For positive acute angles $A$ and $B$, it is known that $\cos A=\frac{21}{29}$ and $\tan B=\frac{15}{8}$. Find the value of $\sin (A-B)$ in simplest form.

Step 1 ：Given: \(\cos A = \frac{21}{29}\) and \(\tan B = \frac{15}{8}\)

Step 2 ：Find: \(\sin (A-B)\)

Step 3 ：Use the formula: \(\sin (A-B) = \sin A \cos B - \cos A \sin B\)

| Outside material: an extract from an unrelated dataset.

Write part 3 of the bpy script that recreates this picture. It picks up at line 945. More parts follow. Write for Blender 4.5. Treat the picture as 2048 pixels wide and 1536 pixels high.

Step 4 ：Find \(\sin A\) using \(\sin^2 A + \cos^2 A = 1\): \(\sin A = \frac{20}{29}\)

Step 5 ：Find \(\sin B\) and \(\cos B\) using \(\tan B = \frac{\sin B}{\cos B}\) and \(\sin^2 B + \cos^2 B = 1\): \(\sin B = \frac{15}{17}\) and \(\cos B = \frac{8}{17}\)

Step 6 ：Substitute the values into the formula: \(\sin (A-B) = \frac{20}{29} \cdot \frac{8}{17} - \frac{21}{29} \cdot \frac{15}{17}\)

Step 7 ：Simplify: \(\sin (A-B) = \boxed{-\frac{99}{493}}\)